The second thing im confused about: we have $\sum \bar{n_i}=N$ where we sum over all distinct energy states. If we assumed the energy spectrum was approximately continuous, shouldn't we have something like $N=\int{\bar{n_i} dE}$, not $N=\int{\bar{n_i} d^3 p}$? I dont get why the equation integrates over momentum instead of energy--its not like $\bar{n_i}$ is the average number of particles in some region of phase space, so why integrate over momentum?

Overall it seems like the equation for $d_i$ is treating the BE/FD distributions as the number density over phase space (i.e. the expected number of particles to be in a certain volume of phase space), while the equations dont seem to describe this. Am I wrong?

Answer 1

This is usually discussed toward the beginning of any solid state textbook. The authors of those cosmology books probably assume that you have a comprehensive education in physics up to that point...

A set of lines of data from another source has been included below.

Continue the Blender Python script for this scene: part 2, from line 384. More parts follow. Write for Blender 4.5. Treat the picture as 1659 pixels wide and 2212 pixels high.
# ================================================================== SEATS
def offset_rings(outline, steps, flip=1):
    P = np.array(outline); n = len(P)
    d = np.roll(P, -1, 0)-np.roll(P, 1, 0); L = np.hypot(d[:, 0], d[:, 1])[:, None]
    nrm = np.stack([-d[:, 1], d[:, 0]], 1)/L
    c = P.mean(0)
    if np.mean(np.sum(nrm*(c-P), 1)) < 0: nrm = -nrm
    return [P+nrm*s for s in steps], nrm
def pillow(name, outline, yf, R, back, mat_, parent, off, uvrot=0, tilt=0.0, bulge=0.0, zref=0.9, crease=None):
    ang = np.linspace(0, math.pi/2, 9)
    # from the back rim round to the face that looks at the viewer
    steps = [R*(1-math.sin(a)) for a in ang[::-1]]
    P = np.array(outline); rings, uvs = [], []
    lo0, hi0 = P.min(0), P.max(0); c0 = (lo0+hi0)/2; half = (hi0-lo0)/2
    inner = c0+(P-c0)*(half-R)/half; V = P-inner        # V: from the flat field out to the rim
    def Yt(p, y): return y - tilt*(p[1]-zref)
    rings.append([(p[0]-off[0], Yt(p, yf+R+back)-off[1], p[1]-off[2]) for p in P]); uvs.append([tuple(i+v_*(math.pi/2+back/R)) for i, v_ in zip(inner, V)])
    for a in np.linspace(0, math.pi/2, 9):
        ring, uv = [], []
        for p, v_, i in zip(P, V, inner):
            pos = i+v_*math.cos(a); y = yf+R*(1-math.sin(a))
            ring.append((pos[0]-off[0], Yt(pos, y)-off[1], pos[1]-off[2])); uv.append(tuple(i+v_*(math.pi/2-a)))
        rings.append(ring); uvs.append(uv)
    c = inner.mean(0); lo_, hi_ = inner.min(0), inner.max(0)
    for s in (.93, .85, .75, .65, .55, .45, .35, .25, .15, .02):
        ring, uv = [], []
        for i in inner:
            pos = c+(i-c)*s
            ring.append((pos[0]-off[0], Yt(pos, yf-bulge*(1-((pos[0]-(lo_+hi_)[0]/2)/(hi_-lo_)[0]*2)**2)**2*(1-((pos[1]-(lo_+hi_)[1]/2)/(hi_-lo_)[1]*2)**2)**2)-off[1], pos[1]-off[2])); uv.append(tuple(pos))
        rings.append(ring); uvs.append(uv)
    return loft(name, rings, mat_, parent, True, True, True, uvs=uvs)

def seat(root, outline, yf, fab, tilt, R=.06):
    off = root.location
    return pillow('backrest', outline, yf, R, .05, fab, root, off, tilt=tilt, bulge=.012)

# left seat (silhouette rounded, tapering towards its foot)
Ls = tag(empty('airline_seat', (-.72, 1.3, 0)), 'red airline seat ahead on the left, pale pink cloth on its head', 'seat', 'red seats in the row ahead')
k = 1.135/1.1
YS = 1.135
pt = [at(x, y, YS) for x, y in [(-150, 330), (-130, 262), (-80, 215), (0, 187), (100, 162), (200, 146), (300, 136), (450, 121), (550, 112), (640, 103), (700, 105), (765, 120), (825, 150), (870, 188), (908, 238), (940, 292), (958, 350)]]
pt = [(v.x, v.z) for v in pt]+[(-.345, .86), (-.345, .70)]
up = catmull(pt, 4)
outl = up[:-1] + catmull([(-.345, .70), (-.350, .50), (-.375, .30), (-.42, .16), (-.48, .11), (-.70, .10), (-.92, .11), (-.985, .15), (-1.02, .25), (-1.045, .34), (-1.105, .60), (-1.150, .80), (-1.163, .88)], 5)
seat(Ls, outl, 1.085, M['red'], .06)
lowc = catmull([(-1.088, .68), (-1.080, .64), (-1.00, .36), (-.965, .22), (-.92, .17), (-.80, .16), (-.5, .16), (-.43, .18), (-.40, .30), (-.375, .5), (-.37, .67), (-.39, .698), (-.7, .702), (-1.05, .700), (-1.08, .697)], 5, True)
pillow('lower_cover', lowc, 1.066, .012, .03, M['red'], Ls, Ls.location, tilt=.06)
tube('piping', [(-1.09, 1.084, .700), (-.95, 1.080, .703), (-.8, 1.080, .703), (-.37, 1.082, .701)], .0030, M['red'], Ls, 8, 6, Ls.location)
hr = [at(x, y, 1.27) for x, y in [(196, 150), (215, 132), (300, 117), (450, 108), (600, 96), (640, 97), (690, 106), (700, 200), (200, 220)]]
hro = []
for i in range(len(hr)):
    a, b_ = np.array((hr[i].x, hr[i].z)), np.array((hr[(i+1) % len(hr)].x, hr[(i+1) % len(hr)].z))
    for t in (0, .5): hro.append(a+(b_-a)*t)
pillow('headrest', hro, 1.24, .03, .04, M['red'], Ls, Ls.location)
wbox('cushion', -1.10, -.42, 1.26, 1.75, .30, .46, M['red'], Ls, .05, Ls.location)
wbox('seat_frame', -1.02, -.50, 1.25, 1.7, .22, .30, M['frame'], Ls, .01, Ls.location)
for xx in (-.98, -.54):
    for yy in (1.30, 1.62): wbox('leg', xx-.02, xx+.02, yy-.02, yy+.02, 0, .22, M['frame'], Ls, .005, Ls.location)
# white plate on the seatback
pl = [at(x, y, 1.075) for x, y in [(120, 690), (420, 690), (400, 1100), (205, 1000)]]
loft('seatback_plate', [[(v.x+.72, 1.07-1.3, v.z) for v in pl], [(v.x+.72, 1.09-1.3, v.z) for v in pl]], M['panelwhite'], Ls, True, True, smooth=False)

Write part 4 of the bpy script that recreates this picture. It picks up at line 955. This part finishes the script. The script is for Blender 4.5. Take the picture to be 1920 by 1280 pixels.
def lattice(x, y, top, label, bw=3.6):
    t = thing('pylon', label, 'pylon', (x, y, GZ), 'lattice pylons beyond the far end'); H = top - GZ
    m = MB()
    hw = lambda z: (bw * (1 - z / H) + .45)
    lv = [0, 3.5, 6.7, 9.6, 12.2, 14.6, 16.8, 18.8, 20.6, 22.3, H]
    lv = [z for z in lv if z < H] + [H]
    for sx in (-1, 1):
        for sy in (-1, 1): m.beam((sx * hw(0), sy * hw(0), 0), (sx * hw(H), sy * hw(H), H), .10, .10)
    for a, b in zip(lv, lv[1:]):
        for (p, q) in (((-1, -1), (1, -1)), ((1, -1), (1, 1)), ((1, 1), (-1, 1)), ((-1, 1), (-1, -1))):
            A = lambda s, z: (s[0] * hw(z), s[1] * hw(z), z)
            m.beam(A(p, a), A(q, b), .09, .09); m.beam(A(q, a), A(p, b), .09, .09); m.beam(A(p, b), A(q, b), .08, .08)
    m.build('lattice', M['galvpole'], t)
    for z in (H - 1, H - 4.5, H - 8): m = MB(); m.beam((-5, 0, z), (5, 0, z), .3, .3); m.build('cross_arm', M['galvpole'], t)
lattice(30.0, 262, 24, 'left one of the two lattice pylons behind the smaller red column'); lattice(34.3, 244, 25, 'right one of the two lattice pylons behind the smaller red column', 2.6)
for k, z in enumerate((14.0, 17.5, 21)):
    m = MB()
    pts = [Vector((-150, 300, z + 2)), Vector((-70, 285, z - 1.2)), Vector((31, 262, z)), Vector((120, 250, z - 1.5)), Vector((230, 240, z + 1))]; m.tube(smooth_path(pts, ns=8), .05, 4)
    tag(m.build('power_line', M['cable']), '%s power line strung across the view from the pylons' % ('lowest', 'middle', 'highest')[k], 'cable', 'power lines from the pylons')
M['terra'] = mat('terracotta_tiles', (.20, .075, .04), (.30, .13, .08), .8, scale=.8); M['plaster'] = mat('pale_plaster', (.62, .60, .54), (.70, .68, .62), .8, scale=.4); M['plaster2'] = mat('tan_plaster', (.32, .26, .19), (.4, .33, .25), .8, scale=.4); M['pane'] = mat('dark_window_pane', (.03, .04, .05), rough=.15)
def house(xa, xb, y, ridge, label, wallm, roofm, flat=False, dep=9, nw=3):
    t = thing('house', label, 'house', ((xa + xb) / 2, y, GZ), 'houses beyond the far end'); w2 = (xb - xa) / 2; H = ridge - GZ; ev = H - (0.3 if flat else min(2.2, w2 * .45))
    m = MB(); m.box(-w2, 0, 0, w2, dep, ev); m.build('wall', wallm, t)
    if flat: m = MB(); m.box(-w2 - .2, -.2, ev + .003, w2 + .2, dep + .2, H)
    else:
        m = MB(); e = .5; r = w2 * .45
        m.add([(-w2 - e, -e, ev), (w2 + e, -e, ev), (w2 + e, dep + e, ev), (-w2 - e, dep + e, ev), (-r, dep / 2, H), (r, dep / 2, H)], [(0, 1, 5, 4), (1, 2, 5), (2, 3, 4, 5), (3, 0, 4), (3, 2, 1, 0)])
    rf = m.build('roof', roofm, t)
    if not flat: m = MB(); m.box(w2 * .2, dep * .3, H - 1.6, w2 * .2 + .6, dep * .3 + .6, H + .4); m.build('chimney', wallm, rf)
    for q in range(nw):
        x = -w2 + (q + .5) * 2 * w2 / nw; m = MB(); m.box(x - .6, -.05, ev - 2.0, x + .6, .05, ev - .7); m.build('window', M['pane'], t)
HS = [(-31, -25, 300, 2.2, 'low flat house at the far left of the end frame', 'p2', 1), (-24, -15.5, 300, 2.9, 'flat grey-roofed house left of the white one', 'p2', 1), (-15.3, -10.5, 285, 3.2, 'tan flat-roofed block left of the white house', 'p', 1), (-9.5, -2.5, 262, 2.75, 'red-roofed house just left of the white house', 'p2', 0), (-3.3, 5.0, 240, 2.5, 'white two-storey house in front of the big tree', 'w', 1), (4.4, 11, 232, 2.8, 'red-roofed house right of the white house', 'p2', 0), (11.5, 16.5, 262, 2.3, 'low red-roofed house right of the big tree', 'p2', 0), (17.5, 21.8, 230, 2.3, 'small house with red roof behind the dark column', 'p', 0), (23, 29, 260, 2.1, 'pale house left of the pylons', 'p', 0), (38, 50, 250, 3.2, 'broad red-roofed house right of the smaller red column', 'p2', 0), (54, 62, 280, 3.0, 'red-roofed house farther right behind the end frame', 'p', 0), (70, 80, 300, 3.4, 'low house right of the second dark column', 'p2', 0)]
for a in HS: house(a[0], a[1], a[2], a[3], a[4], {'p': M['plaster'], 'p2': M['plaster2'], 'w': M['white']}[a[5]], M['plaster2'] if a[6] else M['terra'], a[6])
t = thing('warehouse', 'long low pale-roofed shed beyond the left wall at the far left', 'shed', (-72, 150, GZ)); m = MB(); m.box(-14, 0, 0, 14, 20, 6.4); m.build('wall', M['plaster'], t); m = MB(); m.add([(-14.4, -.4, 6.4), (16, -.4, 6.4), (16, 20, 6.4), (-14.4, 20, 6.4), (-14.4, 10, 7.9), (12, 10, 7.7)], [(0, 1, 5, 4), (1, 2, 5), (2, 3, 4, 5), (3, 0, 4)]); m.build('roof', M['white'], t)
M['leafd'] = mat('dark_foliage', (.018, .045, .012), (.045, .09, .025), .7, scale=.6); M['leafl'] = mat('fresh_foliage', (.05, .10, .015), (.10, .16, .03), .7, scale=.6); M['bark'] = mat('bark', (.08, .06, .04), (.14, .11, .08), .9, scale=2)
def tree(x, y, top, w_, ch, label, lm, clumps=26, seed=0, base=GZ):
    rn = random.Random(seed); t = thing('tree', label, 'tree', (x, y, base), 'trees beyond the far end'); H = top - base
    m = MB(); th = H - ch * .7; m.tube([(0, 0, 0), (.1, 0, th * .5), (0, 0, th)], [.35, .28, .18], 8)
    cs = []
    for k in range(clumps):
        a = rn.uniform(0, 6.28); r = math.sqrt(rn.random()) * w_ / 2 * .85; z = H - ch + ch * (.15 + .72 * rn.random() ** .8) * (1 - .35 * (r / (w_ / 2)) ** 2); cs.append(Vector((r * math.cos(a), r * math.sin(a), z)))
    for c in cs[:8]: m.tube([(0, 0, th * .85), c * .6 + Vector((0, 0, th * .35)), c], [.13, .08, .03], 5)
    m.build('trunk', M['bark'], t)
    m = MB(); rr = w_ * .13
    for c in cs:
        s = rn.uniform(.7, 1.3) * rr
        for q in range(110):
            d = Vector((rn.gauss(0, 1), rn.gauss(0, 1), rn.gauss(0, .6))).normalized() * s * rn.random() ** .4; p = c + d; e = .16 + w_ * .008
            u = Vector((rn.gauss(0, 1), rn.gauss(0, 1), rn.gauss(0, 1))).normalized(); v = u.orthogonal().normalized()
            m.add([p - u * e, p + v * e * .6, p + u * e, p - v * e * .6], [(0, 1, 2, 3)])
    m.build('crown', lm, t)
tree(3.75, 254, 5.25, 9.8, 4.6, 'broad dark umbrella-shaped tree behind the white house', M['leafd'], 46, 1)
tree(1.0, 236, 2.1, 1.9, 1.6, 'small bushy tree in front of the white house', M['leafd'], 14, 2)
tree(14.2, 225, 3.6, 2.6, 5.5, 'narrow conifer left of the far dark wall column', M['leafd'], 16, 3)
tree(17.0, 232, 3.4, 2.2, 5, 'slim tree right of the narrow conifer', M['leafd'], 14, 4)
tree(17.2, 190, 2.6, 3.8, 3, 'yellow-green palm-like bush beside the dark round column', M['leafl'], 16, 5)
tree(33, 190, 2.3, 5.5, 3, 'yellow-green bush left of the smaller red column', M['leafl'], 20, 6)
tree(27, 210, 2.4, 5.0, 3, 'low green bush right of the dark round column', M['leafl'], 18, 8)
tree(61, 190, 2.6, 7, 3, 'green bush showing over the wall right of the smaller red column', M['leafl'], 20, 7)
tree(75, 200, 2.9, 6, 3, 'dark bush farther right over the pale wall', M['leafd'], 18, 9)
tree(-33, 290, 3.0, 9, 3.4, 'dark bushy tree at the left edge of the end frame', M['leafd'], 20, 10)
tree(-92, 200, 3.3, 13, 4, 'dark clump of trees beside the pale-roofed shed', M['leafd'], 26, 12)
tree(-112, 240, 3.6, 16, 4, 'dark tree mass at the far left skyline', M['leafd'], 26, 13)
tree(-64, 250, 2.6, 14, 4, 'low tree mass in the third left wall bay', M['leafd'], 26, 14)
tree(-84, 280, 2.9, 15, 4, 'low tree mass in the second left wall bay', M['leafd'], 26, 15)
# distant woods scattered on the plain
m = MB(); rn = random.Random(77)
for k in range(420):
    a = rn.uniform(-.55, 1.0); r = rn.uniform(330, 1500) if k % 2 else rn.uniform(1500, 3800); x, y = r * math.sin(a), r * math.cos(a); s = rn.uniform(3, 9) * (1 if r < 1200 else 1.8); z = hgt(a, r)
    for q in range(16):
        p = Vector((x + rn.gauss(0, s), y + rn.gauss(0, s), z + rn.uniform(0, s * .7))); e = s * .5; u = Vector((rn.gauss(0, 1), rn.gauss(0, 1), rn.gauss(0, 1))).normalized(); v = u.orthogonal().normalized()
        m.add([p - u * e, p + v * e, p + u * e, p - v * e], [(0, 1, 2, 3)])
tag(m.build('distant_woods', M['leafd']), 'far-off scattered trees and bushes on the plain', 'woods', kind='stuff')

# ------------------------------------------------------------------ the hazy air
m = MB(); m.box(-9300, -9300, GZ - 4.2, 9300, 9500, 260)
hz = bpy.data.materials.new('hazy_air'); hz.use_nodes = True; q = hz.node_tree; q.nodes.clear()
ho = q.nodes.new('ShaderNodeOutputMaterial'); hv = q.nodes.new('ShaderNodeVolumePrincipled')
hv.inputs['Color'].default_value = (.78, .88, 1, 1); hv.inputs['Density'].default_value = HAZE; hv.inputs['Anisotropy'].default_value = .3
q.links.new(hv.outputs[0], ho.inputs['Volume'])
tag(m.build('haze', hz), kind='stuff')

First of all, I see $\mu$ in the formulas, and I assume that we are using the grand canonical ensemble. Your system is in contact with a heat bath and a particle reservoir; it cannot have a fixed N. Instead, $\mu$ controls the equilibrium number of particles in your system.

Let's start with a very simple toy system, where a boson can only ever have energy $\epsilon$. We agree that the equilibrium number of boson is $$ \bar{N}(\epsilon) = \frac{1}{\exp\left[(\epsilon-\mu)/kT\right]-1}. $$

What if we have a bunch of energy levels $\lbrace \epsilon_{i}\rbrace$? Easy. The total number of particles is just $\sum_{i} \bar{N}(\epsilon_{i})$.

But here's the first caveat. If there is degeneracy, for example if $\epsilon_{1} = \epsilon_{2} = \dots = \epsilon_{k}$, you count the same energy k times in the sum. Now you see why the sum/integral is over momentum, not energy. For particles in a box, the energy levels are given by $\epsilon(\vec{p}) = p^2/2m$, and each different $\vec{p}$ counts as a distinct level.

And finally let's see how a number becomes a density. Consider a cubic box of side $L$. The quantized momentum will be of the form $$ \vec{p} = \frac{2\pi}{L} (k_x, k_y, k_z) $$ where the $k_{i}$'s are integers. You sum over all allowed $\vec{p}$ for the total number inside the box. But summation is difficult, if only we can do an integral instead...

Notice that, in each direction, the allowed momentum changes by increments of $\Delta p_i = 2\pi/L$. Assuming $L$ is large, we do the approximation $$ \sum_{\vec{p}} = \left(\frac{L}{2\pi}\right)^3 \sum_{\vec{p}} \Delta p_x \Delta p_y \Delta p_z \approx V \int \frac{d^3p}{(2\pi)^3} $$

And that is where you get the volume of space out of seemingly nowhere.